━━━━━ MATERIAL SHOWN
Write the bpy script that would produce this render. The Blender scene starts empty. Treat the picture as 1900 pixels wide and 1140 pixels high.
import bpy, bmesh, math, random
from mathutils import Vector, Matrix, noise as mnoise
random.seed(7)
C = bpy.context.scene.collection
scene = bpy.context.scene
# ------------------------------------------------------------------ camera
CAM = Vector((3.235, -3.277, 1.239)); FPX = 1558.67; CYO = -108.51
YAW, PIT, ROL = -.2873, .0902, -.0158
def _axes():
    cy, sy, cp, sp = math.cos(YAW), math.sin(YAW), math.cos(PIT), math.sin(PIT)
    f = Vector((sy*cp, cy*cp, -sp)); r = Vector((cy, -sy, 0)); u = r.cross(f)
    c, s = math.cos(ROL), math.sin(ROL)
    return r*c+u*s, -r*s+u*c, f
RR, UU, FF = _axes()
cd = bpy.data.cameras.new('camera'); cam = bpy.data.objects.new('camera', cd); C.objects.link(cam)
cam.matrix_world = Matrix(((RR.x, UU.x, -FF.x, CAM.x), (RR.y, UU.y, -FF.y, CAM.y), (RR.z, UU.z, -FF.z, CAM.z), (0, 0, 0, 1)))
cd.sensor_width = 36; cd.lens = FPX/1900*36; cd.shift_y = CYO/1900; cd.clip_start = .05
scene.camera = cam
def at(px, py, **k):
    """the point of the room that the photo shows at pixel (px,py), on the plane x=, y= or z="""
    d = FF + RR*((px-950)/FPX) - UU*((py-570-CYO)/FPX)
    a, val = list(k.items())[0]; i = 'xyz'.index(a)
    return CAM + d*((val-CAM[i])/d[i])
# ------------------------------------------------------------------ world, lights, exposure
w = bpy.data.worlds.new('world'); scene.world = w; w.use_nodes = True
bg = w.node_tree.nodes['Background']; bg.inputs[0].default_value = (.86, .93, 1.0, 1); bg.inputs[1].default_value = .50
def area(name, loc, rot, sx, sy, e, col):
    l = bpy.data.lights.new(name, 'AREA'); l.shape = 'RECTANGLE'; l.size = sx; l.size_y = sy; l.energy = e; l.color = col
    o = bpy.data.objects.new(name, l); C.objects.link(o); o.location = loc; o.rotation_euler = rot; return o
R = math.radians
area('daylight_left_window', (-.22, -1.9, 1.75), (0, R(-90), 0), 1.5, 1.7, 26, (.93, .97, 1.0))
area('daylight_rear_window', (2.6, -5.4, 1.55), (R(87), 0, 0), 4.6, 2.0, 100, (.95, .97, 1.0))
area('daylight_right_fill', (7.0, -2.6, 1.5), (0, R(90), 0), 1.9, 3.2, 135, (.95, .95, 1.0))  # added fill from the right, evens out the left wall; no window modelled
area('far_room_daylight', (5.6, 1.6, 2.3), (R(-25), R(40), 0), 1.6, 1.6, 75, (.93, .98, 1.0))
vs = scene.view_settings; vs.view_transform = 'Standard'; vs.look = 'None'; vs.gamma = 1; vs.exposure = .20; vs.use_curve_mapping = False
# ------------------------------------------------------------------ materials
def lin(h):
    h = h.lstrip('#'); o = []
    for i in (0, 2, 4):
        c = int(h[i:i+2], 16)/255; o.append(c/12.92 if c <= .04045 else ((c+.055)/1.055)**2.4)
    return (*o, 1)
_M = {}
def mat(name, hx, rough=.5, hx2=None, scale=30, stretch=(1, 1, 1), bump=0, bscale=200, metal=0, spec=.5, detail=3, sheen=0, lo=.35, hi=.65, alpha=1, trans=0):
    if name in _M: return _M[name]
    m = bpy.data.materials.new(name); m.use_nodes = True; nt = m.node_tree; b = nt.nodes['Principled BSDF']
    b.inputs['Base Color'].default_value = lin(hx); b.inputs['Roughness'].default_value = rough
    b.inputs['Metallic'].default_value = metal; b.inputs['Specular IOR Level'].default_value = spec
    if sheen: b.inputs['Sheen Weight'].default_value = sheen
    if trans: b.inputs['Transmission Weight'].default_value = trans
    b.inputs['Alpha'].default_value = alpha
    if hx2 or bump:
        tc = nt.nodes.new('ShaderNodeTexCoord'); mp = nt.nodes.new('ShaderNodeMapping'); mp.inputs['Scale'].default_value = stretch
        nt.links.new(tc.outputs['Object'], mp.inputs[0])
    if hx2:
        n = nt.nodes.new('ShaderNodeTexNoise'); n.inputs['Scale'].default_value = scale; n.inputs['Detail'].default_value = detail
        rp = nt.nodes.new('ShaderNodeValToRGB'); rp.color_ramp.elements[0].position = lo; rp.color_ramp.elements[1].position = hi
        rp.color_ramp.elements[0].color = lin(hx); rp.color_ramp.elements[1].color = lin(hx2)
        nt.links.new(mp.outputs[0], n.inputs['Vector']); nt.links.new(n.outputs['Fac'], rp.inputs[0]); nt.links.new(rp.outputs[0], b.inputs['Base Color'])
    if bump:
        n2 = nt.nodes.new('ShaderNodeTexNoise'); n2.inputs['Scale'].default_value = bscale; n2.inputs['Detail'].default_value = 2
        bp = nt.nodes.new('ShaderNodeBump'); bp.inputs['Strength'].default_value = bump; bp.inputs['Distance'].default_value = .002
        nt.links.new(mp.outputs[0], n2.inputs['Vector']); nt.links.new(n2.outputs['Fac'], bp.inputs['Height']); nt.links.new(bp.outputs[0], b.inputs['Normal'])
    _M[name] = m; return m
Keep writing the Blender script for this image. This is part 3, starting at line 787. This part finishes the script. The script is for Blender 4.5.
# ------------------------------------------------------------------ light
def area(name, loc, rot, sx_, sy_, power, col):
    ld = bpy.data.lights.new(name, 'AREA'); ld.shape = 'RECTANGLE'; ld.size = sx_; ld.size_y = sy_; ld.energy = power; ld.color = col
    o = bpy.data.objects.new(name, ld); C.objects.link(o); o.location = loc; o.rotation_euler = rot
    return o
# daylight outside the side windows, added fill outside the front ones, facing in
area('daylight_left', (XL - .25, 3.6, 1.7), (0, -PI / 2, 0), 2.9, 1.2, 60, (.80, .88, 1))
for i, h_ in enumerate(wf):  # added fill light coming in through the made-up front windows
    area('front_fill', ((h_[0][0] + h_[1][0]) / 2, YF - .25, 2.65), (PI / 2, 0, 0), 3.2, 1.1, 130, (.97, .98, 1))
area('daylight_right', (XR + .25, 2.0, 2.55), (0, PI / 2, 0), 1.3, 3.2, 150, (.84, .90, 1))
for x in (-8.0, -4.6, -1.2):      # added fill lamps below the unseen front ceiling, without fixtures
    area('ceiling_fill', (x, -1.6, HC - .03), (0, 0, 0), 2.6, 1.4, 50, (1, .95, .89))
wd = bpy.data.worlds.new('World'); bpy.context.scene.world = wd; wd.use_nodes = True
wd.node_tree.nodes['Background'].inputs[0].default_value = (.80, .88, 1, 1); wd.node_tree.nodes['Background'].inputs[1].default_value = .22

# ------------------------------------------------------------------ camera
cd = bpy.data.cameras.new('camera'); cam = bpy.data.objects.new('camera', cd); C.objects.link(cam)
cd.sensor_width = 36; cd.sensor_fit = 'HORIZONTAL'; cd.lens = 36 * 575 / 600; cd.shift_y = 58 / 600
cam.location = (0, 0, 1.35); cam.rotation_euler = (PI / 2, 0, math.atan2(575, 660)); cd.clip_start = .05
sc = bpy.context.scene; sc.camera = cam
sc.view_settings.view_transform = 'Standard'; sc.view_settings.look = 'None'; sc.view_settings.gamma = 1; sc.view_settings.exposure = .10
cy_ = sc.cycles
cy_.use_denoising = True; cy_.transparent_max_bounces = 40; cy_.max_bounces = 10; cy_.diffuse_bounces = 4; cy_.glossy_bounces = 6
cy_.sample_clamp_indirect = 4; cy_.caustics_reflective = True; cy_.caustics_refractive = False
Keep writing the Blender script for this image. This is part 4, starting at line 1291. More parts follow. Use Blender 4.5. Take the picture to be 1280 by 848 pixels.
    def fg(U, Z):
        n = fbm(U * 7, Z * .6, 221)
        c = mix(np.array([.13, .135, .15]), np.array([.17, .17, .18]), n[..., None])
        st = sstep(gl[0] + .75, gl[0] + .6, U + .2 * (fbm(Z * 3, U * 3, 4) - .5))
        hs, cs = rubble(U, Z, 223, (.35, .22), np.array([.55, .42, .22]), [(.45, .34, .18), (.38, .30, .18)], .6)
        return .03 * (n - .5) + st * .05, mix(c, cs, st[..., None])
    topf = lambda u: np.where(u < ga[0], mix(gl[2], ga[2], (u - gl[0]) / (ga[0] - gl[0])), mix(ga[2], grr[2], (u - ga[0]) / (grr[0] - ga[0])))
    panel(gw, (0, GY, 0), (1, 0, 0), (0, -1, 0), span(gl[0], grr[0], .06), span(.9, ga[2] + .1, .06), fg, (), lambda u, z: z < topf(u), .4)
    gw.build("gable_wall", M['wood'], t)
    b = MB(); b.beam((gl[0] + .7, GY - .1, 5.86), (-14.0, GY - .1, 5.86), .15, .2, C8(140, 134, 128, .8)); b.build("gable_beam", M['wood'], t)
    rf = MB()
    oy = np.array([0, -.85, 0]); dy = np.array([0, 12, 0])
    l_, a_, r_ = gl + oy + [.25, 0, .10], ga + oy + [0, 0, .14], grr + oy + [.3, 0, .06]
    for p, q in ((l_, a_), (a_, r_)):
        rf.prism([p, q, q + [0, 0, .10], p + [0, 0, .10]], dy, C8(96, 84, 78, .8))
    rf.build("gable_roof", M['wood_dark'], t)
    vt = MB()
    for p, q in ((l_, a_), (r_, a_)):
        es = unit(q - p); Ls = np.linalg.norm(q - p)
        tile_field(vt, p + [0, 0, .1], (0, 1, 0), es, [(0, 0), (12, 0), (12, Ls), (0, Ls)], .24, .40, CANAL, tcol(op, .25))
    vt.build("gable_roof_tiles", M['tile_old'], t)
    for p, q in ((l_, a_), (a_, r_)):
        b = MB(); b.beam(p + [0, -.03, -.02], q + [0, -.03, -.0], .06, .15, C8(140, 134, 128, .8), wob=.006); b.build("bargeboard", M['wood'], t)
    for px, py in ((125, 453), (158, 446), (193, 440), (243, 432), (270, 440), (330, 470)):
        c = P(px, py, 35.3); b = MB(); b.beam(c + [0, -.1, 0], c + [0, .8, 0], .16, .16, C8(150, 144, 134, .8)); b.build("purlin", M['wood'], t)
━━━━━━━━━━
• _DIRECTIVE_
Every line from the one containing "by 848 pixels." through the last line of the entries must be written out verbatim, and no other line.

• _RESPONSE_
Keep writing the Blender script for this image. This is part 4, starting at line 1291. More parts follow. Use Blender 4.5. Take the picture to be 1280 by 848 pixels.
    def fg(U, Z):
        n = fbm(U * 7, Z * .6, 221)
        c = mix(np.array([.13, .135, .15]), np.array([.17, .17, .18]), n[..., None])
        st = sstep(gl[0] + .75, gl[0] + .6, U + .2 * (fbm(Z * 3, U * 3, 4) - .5))
        hs, cs = rubble(U, Z, 223, (.35, .22), np.array([.55, .42, .22]), [(.45, .34, .18), (.38, .30, .18)], .6)
        return .03 * (n - .5) + st * .05, mix(c, cs, st[..., None])
    topf = lambda u: np.where(u < ga[0], mix(gl[2], ga[2], (u - gl[0]) / (ga[0] - gl[0])), mix(ga[2], grr[2], (u - ga[0]) / (grr[0] - ga[0])))
    panel(gw, (0, GY, 0), (1, 0, 0), (0, -1, 0), span(gl[0], grr[0], .06), span(.9, ga[2] + .1, .06), fg, (), lambda u, z: z < topf(u), .4)
    gw.build("gable_wall", M['wood'], t)
    b = MB(); b.beam((gl[0] + .7, GY - .1, 5.86), (-14.0, GY - .1, 5.86), .15, .2, C8(140, 134, 128, .8)); b.build("gable_beam", M['wood'], t)
    rf = MB()
    oy = np.array([0, -.85, 0]); dy = np.array([0, 12, 0])
    l_, a_, r_ = gl + oy + [.25, 0, .10], ga + oy + [0, 0, .14], grr + oy + [.3, 0, .06]
    for p, q in ((l_, a_), (a_, r_)):
        rf.prism([p, q, q + [0, 0, .10], p + [0, 0, .10]], dy, C8(96, 84, 78, .8))
    rf.build("gable_roof", M['wood_dark'], t)
    vt = MB()
    for p, q in ((l_, a_), (r_, a_)):
        es = unit(q - p); Ls = np.linalg.norm(q - p)
        tile_field(vt, p + [0, 0, .1], (0, 1, 0), es, [(0, 0), (12, 0), (12, Ls), (0, Ls)], .24, .40, CANAL, tcol(op, .25))
    vt.build("gable_roof_tiles", M['tile_old'], t)
    for p, q in ((l_, a_), (a_, r_)):
        b = MB(); b.beam(p + [0, -.03, -.02], q + [0, -.03, -.0], .06, .15, C8(140, 134, 128, .8), wob=.006); b.build("bargeboard", M['wood'], t)
    for px, py in ((125, 453), (158, 446), (193, 440), (243, 432), (270, 440), (330, 470)):
        c = P(px, py, 35.3); b = MB(); b.beam(c + [0, -.1, 0], c + [0, .8, 0], .16, .16, C8(150, 144, 134, .8)); b.build("purlin", M['wood'], t)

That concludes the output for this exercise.